Aim of the task: Give the data again, word for word.
# # # # #
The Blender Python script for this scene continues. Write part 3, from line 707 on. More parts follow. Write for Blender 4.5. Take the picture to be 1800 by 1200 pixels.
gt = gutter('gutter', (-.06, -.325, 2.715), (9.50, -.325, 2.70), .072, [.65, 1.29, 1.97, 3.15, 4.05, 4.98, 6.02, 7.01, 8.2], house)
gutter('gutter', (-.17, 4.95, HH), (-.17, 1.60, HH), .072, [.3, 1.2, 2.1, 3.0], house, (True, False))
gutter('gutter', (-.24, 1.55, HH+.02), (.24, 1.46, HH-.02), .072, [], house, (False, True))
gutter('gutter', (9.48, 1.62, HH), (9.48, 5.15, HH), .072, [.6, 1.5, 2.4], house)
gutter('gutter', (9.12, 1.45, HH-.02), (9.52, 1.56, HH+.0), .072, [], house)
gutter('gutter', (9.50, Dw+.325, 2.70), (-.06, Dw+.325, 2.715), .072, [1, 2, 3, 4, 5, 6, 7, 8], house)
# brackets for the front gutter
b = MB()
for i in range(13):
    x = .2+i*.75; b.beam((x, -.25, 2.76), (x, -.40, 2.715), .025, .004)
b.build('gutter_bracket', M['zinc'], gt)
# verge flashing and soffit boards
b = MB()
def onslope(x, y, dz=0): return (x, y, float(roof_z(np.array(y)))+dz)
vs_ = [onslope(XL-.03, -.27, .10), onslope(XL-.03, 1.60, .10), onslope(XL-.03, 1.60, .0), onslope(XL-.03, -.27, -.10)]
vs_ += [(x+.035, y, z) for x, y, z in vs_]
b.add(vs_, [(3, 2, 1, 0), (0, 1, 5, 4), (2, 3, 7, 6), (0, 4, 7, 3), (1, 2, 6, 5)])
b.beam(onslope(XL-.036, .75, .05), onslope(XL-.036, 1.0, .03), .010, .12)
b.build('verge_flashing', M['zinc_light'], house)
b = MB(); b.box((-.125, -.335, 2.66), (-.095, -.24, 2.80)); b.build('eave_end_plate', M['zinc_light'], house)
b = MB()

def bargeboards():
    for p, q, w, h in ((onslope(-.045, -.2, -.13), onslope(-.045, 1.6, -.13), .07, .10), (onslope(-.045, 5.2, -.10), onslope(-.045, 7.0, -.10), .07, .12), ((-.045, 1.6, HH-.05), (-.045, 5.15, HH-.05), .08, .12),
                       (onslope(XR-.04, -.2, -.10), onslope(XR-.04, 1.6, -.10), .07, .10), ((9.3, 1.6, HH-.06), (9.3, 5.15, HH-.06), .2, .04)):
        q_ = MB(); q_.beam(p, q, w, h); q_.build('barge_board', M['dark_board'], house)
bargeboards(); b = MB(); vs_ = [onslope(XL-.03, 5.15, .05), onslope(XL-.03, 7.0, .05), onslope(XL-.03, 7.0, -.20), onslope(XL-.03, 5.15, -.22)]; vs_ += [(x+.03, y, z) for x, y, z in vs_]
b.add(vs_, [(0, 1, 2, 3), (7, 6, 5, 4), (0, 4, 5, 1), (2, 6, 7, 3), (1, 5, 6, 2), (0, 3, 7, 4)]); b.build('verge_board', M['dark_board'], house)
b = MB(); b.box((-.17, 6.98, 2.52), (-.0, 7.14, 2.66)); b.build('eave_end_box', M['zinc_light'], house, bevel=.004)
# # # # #
Answer to the exercise:
The Blender Python script for this scene continues. Write part 3, from line 707 on. More parts follow. Write for Blender 4.5. Take the picture to be 1800 by 1200 pixels.
gt = gutter('gutter', (-.06, -.325, 2.715), (9.50, -.325, 2.70), .072, [.65, 1.29, 1.97, 3.15, 4.05, 4.98, 6.02, 7.01, 8.2], house)
gutter('gutter', (-.17, 4.95, HH), (-.17, 1.60, HH), .072, [.3, 1.2, 2.1, 3.0], house, (True, False))
gutter('gutter', (-.24, 1.55, HH+.02), (.24, 1.46, HH-.02), .072, [], house, (False, True))
gutter('gutter', (9.48, 1.62, HH), (9.48, 5.15, HH), .072, [.6, 1.5, 2.4], house)
gutter('gutter', (9.12, 1.45, HH-.02), (9.52, 1.56, HH+.0), .072, [], house)
gutter('gutter', (9.50, Dw+.325, 2.70), (-.06, Dw+.325, 2.715), .072, [1, 2, 3, 4, 5, 6, 7, 8], house)
# brackets for the front gutter
b = MB()
for i in range(13):
    x = .2+i*.75; b.beam((x, -.25, 2.76), (x, -.40, 2.715), .025, .004)
b.build('gutter_bracket', M['zinc'], gt)
# verge flashing and soffit boards
b = MB()
def onslope(x, y, dz=0): return (x, y, float(roof_z(np.array(y)))+dz)
vs_ = [onslope(XL-.03, -.27, .10), onslope(XL-.03, 1.60, .10), onslope(XL-.03, 1.60, .0), onslope(XL-.03, -.27, -.10)]
vs_ += [(x+.035, y, z) for x, y, z in vs_]
b.add(vs_, [(3, 2, 1, 0), (0, 1, 5, 4), (2, 3, 7, 6), (0, 4, 7, 3), (1, 2, 6, 5)])
b.beam(onslope(XL-.036, .75, .05), onslope(XL-.036, 1.0, .03), .010, .12)
b.build('verge_flashing', M['zinc_light'], house)
b = MB(); b.box((-.125, -.335, 2.66), (-.095, -.24, 2.80)); b.build('eave_end_plate', M['zinc_light'], house)
b = MB()

def bargeboards():
    for p, q, w, h in ((onslope(-.045, -.2, -.13), onslope(-.045, 1.6, -.13), .07, .10), (onslope(-.045, 5.2, -.10), onslope(-.045, 7.0, -.10), .07, .12), ((-.045, 1.6, HH-.05), (-.045, 5.15, HH-.05), .08, .12),
                       (onslope(XR-.04, -.2, -.10), onslope(XR-.04, 1.6, -.10), .07, .10), ((9.3, 1.6, HH-.06), (9.3, 5.15, HH-.06), .2, .04)):
        q_ = MB(); q_.beam(p, q, w, h); q_.build('barge_board', M['dark_board'], house)
bargeboards(); b = MB(); vs_ = [onslope(XL-.03, 5.15, .05), onslope(XL-.03, 7.0, .05), onslope(XL-.03, 7.0, -.20), onslope(XL-.03, 5.15, -.22)]; vs_ += [(x+.03, y, z) for x, y, z in vs_]
b.add(vs_, [(0, 1, 2, 3), (7, 6, 5, 4), (0, 4, 5, 1), (2, 6, 7, 3), (1, 5, 6, 2), (0, 3, 7, 4)]); b.build('verge_board', M['dark_board'], house)
b = MB(); b.box((-.17, 6.98, 2.52), (-.0, 7.14, 2.66)); b.build('eave_end_box', M['zinc_light'], house, bevel=.004)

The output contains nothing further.